Initially, four members of the PIP shall function as Contact Attorneys, one for
South Pinellas County, one for North Pinellas County, one for East Pasco County
and one for West Pasco County. The number of Contact Attorneys and the
membership of the PIP may be changed from time to time as deemed necessary by
the Chief Judge. Recommendations for appointment to the PIP may be received
from local bar associations, other professional organizations, judges, and
practitioners. The Chair of the PIP shall be appointed by the Chief Judge.
C. PROCEDURES
1. The Initiator is referred from various
organizations, practitioners, or makes contact on his or her own with one of
the Contact Attorneys.
2. The Contact Attorney, without making
any judgments concerning the complaint, shall contact an Intermediary and
describe the complaint. When contacting an Intermediary the Contact Attorney
shall take into account the geographic location, area of practice and the
position (Judge or Attorney) of the Concerned Party.

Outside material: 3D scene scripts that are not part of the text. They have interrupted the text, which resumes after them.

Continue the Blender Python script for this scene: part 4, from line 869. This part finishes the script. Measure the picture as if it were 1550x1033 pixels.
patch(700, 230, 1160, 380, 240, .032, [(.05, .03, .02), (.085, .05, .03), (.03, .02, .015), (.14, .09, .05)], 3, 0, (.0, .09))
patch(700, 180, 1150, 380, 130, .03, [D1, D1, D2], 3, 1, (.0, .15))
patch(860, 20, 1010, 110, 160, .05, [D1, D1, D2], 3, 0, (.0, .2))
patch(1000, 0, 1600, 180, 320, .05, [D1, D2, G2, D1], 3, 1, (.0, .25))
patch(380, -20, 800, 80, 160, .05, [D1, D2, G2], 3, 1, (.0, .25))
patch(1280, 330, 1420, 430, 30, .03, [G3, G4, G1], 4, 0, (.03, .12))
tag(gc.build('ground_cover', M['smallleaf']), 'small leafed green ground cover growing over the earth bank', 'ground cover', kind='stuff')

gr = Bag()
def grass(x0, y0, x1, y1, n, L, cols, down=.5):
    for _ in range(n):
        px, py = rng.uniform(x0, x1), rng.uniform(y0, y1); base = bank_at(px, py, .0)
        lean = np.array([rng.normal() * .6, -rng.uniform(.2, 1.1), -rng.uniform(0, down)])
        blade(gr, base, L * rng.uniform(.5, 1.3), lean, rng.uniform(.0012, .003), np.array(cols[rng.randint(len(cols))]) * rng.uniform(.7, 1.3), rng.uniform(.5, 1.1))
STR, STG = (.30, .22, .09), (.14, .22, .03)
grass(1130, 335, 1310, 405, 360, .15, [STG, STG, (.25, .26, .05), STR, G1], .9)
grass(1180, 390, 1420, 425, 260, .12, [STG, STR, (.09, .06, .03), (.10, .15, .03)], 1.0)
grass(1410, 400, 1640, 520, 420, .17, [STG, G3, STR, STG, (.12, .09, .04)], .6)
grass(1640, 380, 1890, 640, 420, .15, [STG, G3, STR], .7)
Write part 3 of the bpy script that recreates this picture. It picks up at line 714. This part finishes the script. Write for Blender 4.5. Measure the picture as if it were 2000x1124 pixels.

3. The Intermediary has the discretion to:
i. Contact the
Concerned Party and discuss the complaint and secure a resolution.
ii. Consult with
any other Intermediary on how to handle the complaint.
iii. Decide there
is no violation of the Standards of Professional Courtesy, or there is no other
professionalism problem.
iv. Go outside the
PIP to request that a Senior Judge, a sitting Judge, or a respected attorney
contact the Concerned Party to secure a resolution.
4. Once the matter has been informally
resolved or a determination made that there is no violation, the Intermediary
shall contact the Initiator to explain the resolution.
5. Confidentiality shall be required
throughout the process. Except as provided herein, there shall be no
discussions of the matter beyond the Initiator, Contact Attorney, Intermediary,
the Concerned Party, or any person used pursuant to paragraph 3.iv above.
D. PIP
MEETINGS AND REPORTS
The PIP shall meet from time to time to
discuss the types of situations that have arisen and their resolutions, to
discuss possible modifications in procedure or structure of the process.